MATERIAL PROVIDED →
<<<<

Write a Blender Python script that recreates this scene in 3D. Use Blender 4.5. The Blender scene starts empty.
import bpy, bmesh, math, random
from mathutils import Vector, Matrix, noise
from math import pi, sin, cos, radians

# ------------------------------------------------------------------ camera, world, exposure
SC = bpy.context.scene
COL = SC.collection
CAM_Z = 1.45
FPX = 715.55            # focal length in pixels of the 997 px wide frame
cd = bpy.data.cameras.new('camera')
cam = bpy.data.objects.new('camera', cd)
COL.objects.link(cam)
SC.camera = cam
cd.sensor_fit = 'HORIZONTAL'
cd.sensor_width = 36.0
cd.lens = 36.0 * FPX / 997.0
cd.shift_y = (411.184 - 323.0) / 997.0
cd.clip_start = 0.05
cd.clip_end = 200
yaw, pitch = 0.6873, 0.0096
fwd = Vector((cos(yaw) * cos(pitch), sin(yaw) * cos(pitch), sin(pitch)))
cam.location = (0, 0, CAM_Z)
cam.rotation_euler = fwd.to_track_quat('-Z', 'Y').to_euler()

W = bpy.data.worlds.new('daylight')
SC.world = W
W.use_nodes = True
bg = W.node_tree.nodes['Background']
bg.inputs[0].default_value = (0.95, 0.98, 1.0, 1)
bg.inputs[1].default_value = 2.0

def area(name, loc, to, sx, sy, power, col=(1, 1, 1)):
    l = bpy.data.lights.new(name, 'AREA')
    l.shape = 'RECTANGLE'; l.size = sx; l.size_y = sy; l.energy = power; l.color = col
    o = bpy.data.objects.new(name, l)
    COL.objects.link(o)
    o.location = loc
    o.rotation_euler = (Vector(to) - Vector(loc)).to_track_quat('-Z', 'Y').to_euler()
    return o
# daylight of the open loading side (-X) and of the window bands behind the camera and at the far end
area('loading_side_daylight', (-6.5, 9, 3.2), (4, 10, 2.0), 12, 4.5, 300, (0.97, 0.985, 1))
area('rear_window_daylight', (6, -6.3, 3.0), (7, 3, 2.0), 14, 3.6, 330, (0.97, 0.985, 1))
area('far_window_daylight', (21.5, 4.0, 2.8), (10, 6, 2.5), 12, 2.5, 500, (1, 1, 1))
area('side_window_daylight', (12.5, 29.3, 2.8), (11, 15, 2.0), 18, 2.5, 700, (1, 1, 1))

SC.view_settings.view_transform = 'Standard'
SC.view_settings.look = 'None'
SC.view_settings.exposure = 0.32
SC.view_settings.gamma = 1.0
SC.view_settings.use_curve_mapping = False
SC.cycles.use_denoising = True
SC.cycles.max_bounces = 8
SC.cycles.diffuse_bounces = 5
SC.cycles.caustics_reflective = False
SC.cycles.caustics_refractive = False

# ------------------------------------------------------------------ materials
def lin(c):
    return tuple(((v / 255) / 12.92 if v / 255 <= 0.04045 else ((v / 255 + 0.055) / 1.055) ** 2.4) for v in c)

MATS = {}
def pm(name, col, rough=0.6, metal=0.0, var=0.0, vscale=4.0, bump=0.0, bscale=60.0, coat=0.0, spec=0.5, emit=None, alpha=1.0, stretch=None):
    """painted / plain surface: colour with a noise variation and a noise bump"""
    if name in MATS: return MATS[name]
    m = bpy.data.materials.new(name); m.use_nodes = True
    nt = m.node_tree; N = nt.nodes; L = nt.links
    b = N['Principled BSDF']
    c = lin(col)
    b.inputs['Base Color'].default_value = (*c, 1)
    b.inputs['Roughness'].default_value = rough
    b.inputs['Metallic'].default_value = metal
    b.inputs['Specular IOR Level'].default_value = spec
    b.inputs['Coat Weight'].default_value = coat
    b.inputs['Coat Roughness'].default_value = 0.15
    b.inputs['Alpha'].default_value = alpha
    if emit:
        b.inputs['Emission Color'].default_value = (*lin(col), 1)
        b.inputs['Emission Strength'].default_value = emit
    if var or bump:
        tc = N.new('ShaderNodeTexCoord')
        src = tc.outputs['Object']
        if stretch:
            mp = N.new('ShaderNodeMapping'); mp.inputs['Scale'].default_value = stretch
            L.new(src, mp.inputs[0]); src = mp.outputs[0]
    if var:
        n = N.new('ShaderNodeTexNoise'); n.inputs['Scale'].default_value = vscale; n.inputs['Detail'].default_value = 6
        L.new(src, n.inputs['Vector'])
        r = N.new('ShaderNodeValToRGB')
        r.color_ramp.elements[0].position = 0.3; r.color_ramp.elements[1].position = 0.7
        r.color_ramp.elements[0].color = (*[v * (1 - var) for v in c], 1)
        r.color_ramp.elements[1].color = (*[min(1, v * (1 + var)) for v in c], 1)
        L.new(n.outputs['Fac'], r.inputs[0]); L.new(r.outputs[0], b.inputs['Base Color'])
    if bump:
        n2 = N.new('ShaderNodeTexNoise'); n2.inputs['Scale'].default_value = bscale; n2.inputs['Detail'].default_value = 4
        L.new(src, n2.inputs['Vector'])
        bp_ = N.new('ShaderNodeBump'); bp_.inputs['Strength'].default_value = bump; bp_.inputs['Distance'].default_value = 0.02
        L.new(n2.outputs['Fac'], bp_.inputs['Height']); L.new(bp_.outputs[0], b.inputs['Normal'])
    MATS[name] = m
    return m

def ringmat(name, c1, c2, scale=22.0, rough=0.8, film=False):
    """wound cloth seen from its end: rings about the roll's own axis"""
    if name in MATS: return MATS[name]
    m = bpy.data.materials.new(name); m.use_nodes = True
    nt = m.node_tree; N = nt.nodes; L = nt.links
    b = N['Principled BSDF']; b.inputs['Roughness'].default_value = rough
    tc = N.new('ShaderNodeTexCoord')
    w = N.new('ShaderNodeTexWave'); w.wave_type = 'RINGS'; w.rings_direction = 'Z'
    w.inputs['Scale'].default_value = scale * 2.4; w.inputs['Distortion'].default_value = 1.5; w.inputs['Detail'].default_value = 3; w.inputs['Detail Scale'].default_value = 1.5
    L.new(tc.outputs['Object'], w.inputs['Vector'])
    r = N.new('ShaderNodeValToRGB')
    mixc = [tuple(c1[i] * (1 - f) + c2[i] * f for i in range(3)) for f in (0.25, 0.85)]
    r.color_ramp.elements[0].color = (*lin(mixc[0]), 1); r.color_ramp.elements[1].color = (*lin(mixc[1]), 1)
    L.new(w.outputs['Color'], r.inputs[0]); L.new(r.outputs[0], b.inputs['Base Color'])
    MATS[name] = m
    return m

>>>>

Repeat the material word for word, in full.

Write a Blender Python script that recreates this scene in 3D. Use Blender 4.5. The Blender scene starts empty.
import bpy, bmesh, math, random
from mathutils import Vector, Matrix, noise
from math import pi, sin, cos, radians

# ------------------------------------------------------------------ camera, world, exposure
SC = bpy.context.scene
COL = SC.collection
CAM_Z = 1.45
FPX = 715.55            # focal length in pixels of the 997 px wide frame
cd = bpy.data.cameras.new('camera')
cam = bpy.data.objects.new('camera', cd)
COL.objects.link(cam)
SC.camera = cam
cd.sensor_fit = 'HORIZONTAL'
cd.sensor_width = 36.0
cd.lens = 36.0 * FPX / 997.0
cd.shift_y = (411.184 - 323.0) / 997.0
cd.clip_start = 0.05
cd.clip_end = 200
yaw, pitch = 0.6873, 0.0096
fwd = Vector((cos(yaw) * cos(pitch), sin(yaw) * cos(pitch), sin(pitch)))
cam.location = (0, 0, CAM_Z)
cam.rotation_euler = fwd.to_track_quat('-Z', 'Y').to_euler()

W = bpy.data.worlds.new('daylight')
SC.world = W
W.use_nodes = True
bg = W.node_tree.nodes['Background']
bg.inputs[0].default_value = (0.95, 0.98, 1.0, 1)
bg.inputs[1].default_value = 2.0

def area(name, loc, to, sx, sy, power, col=(1, 1, 1)):
    l = bpy.data.lights.new(name, 'AREA')
    l.shape = 'RECTANGLE'; l.size = sx; l.size_y = sy; l.energy = power; l.color = col
    o = bpy.data.objects.new(name, l)
    COL.objects.link(o)
    o.location = loc
    o.rotation_euler = (Vector(to) - Vector(loc)).to_track_quat('-Z', 'Y').to_euler()
    return o
# daylight of the open loading side (-X) and of the window bands behind the camera and at the far end
area('loading_side_daylight', (-6.5, 9, 3.2), (4, 10, 2.0), 12, 4.5, 300, (0.97, 0.985, 1))
area('rear_window_daylight', (6, -6.3, 3.0), (7, 3, 2.0), 14, 3.6, 330, (0.97, 0.985, 1))
area('far_window_daylight', (21.5, 4.0, 2.8), (10, 6, 2.5), 12, 2.5, 500, (1, 1, 1))
area('side_window_daylight', (12.5, 29.3, 2.8), (11, 15, 2.0), 18, 2.5, 700, (1, 1, 1))

SC.view_settings.view_transform = 'Standard'
SC.view_settings.look = 'None'
SC.view_settings.exposure = 0.32
SC.view_settings.gamma = 1.0
SC.view_settings.use_curve_mapping = False
SC.cycles.use_denoising = True
SC.cycles.max_bounces = 8
SC.cycles.diffuse_bounces = 5
SC.cycles.caustics_reflective = False
SC.cycles.caustics_refractive = False

# ------------------------------------------------------------------ materials
def lin(c):
    return tuple(((v / 255) / 12.92 if v / 255 <= 0.04045 else ((v / 255 + 0.055) / 1.055) ** 2.4) for v in c)

MATS = {}
def pm(name, col, rough=0.6, metal=0.0, var=0.0, vscale=4.0, bump=0.0, bscale=60.0, coat=0.0, spec=0.5, emit=None, alpha=1.0, stretch=None):
    """painted / plain surface: colour with a noise variation and a noise bump"""
    if name in MATS: return MATS[name]
    m = bpy.data.materials.new(name); m.use_nodes = True
    nt = m.node_tree; N = nt.nodes; L = nt.links
    b = N['Principled BSDF']
    c = lin(col)
    b.inputs['Base Color'].default_value = (*c, 1)
    b.inputs['Roughness'].default_value = rough
    b.inputs['Metallic'].default_value = metal
    b.inputs['Specular IOR Level'].default_value = spec
    b.inputs['Coat Weight'].default_value = coat
    b.inputs['Coat Roughness'].default_value = 0.15
    b.inputs['Alpha'].default_value = alpha
    if emit:
        b.inputs['Emission Color'].default_value = (*lin(col), 1)
        b.inputs['Emission Strength'].default_value = emit
    if var or bump:
        tc = N.new('ShaderNodeTexCoord')
        src = tc.outputs['Object']
        if stretch:
            mp = N.new('ShaderNodeMapping'); mp.inputs['Scale'].default_value = stretch
            L.new(src, mp.inputs[0]); src = mp.outputs[0]
    if var:
        n = N.new('ShaderNodeTexNoise'); n.inputs['Scale'].default_value = vscale; n.inputs['Detail'].default_value = 6
        L.new(src, n.inputs['Vector'])
        r = N.new('ShaderNodeValToRGB')
        r.color_ramp.elements[0].position = 0.3; r.color_ramp.elements[1].position = 0.7
        r.color_ramp.elements[0].color = (*[v * (1 - var) for v in c], 1)
        r.color_ramp.elements[1].color = (*[min(1, v * (1 + var)) for v in c], 1)
        L.new(n.outputs['Fac'], r.inputs[0]); L.new(r.outputs[0], b.inputs['Base Color'])
    if bump:
        n2 = N.new('ShaderNodeTexNoise'); n2.inputs['Scale'].default_value = bscale; n2.inputs['Detail'].default_value = 4
        L.new(src, n2.inputs['Vector'])
        bp_ = N.new('ShaderNodeBump'); bp_.inputs['Strength'].default_value = bump; bp_.inputs['Distance'].default_value = 0.02
        L.new(n2.outputs['Fac'], bp_.inputs['Height']); L.new(bp_.outputs[0], b.inputs['Normal'])
    MATS[name] = m
    return m

def ringmat(name, c1, c2, scale=22.0, rough=0.8, film=False):
    """wound cloth seen from its end: rings about the roll's own axis"""
    if name in MATS: return MATS[name]
    m = bpy.data.materials.new(name); m.use_nodes = True
    nt = m.node_tree; N = nt.nodes; L = nt.links
    b = N['Principled BSDF']; b.inputs['Roughness'].default_value = rough
    tc = N.new('ShaderNodeTexCoord')
    w = N.new('ShaderNodeTexWave'); w.wave_type = 'RINGS'; w.rings_direction = 'Z'
    w.inputs['Scale'].default_value = scale * 2.4; w.inputs['Distortion'].default_value = 1.5; w.inputs['Detail'].default_value = 3; w.inputs['Detail Scale'].default_value = 1.5
    L.new(tc.outputs['Object'], w.inputs['Vector'])
    r = N.new('ShaderNodeValToRGB')
    mixc = [tuple(c1[i] * (1 - f) + c2[i] * f for i in range(3)) for f in (0.25, 0.85)]
    r.color_ramp.elements[0].color = (*lin(mixc[0]), 1); r.color_ramp.elements[1].color = (*lin(mixc[1]), 1)
    L.new(w.outputs['Color'], r.inputs[0]); L.new(r.outputs[0], b.inputs['Base Color'])
    MATS[name] = m
    return m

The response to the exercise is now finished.